Task goal: Only the number is wanted: how many lines contain the word "pixels"?

Supplied information:
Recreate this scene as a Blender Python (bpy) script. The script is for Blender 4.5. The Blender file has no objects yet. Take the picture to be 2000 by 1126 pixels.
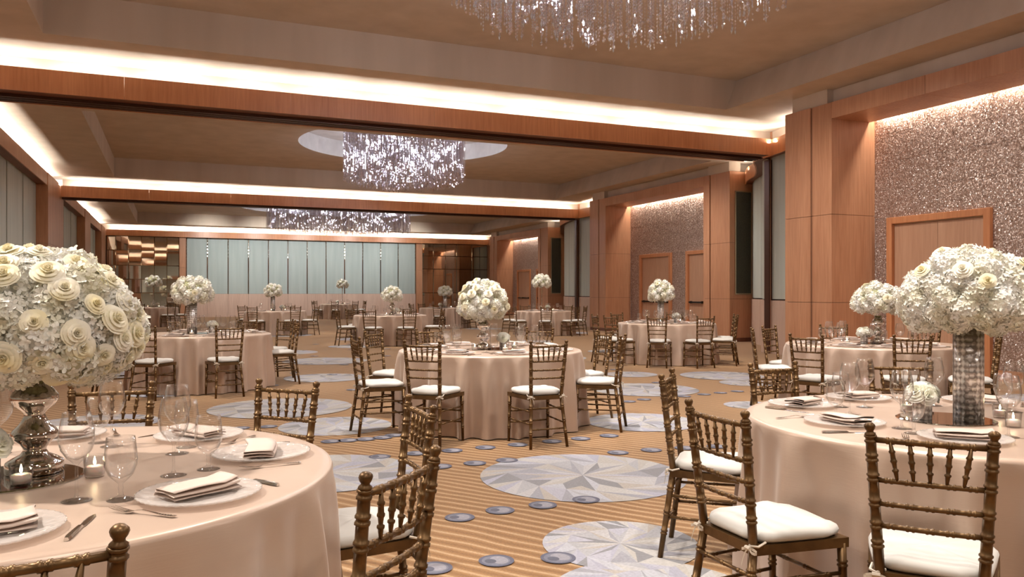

...

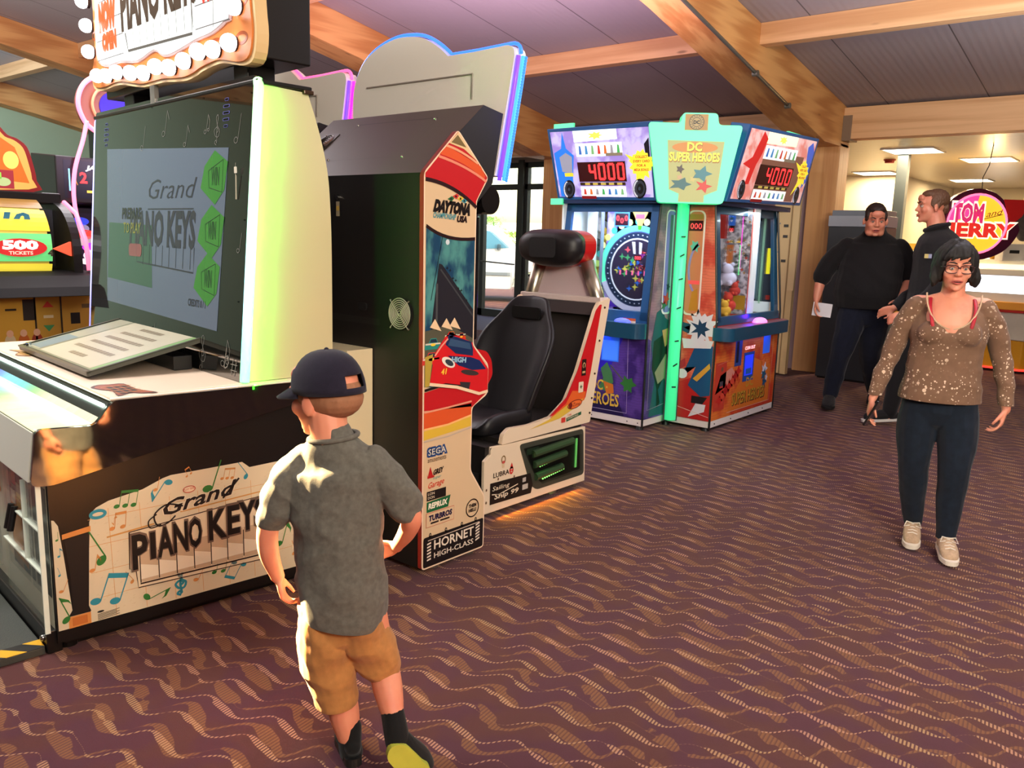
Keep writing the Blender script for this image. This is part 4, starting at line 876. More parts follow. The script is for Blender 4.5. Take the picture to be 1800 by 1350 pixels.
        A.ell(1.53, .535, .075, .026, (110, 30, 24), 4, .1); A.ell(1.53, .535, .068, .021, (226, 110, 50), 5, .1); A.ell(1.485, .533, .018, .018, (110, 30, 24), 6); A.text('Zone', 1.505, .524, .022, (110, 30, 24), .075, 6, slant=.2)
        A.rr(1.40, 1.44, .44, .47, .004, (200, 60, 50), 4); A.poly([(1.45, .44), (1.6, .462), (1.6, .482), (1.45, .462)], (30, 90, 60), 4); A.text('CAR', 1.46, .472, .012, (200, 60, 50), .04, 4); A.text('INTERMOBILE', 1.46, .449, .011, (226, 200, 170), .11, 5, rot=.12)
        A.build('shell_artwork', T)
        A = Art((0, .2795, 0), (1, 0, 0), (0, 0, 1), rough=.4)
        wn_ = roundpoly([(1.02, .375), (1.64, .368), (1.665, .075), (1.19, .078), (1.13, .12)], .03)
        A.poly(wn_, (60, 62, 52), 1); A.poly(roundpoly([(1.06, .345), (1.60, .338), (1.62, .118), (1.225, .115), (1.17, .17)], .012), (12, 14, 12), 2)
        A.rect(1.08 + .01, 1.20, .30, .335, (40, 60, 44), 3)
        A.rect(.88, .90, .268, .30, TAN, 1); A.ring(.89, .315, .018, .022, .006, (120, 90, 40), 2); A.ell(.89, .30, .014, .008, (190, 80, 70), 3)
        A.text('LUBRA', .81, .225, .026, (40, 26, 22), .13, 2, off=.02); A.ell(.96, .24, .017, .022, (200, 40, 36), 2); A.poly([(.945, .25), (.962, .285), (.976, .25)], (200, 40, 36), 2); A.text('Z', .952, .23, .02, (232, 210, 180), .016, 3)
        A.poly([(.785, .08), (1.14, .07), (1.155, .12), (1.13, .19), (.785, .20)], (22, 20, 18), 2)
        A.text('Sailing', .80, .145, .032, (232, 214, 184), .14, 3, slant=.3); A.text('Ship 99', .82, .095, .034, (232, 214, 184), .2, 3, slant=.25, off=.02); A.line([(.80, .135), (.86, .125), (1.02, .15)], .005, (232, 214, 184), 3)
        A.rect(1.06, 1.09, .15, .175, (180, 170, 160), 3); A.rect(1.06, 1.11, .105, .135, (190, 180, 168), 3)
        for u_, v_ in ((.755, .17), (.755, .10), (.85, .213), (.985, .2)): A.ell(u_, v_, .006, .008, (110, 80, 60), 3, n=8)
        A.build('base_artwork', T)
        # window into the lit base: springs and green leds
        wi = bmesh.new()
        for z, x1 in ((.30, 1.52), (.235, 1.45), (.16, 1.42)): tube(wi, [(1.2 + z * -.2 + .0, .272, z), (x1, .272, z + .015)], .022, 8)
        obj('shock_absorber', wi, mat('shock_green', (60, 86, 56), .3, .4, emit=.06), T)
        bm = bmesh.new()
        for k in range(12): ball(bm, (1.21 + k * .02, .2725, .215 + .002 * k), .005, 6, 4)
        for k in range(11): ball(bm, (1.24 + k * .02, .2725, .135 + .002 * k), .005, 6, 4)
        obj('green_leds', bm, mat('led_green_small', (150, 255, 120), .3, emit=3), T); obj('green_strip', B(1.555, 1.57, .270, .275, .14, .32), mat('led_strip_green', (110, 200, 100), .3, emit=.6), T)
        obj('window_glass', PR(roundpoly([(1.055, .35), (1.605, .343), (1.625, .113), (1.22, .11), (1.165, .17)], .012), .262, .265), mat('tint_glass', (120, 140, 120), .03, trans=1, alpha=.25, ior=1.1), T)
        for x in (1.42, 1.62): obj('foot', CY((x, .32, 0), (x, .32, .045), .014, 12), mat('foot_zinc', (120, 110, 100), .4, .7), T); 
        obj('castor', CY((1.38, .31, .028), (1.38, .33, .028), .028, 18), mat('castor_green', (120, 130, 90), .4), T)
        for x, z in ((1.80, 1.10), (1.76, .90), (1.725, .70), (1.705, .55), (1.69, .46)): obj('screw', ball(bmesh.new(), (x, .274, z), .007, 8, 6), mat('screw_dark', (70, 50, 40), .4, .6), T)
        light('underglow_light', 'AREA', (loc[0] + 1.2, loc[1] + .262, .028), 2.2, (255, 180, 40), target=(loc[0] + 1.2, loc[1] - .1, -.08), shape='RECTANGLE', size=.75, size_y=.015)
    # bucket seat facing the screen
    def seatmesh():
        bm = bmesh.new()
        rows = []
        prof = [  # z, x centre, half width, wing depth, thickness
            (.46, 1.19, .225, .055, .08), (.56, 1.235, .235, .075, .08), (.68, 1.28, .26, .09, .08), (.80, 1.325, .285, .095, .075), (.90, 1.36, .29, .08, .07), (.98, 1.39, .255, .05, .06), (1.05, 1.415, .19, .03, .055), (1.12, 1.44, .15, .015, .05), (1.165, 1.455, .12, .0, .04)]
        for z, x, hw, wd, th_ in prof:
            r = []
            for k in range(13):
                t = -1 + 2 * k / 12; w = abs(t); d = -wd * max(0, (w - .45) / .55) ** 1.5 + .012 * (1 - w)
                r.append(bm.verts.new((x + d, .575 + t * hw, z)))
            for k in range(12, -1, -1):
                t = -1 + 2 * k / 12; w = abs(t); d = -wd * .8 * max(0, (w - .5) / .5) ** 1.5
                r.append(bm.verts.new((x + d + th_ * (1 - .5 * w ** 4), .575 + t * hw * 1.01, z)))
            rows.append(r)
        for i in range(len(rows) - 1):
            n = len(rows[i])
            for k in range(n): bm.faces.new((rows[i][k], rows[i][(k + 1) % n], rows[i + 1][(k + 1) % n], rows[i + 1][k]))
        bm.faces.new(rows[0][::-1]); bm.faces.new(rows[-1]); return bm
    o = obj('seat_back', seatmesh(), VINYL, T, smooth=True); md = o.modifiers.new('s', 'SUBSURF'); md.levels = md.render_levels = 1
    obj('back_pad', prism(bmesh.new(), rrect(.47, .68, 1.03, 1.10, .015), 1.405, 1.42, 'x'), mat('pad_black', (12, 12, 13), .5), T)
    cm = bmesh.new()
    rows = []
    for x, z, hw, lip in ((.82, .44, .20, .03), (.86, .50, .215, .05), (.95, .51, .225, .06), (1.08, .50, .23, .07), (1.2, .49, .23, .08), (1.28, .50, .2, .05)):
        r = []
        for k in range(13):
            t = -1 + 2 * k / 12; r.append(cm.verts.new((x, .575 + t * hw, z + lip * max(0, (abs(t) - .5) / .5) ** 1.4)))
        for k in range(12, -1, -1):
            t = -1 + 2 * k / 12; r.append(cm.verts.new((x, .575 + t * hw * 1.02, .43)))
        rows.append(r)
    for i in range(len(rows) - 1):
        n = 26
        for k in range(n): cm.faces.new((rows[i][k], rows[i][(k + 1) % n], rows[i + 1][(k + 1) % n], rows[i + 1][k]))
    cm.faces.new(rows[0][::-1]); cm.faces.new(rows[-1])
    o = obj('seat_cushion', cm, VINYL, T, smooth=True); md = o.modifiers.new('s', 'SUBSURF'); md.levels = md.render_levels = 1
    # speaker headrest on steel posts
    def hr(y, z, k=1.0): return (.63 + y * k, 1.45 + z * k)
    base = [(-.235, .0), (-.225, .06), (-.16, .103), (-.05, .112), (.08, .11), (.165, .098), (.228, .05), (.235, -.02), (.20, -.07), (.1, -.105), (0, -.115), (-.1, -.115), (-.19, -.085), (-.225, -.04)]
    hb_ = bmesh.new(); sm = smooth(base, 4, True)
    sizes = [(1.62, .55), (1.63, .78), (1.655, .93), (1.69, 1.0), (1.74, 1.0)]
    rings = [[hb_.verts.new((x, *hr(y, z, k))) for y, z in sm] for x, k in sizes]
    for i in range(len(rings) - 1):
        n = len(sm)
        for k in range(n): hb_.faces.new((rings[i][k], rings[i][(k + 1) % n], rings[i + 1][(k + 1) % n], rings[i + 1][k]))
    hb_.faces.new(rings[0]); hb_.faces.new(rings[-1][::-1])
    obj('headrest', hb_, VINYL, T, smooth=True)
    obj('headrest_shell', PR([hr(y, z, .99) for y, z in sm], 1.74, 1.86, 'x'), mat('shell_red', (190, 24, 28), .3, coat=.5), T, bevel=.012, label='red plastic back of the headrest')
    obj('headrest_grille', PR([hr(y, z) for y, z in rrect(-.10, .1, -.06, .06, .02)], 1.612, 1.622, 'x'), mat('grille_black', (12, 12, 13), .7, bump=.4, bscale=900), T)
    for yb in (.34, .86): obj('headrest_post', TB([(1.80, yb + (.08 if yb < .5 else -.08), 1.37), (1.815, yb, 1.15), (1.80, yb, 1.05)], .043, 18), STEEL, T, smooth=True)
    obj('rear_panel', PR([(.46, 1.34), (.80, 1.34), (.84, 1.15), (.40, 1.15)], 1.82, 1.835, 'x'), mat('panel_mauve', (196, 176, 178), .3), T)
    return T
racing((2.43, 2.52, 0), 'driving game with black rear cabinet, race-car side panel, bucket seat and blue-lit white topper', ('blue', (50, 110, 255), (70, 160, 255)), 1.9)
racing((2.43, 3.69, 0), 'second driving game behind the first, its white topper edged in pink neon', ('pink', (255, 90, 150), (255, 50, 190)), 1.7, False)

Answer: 2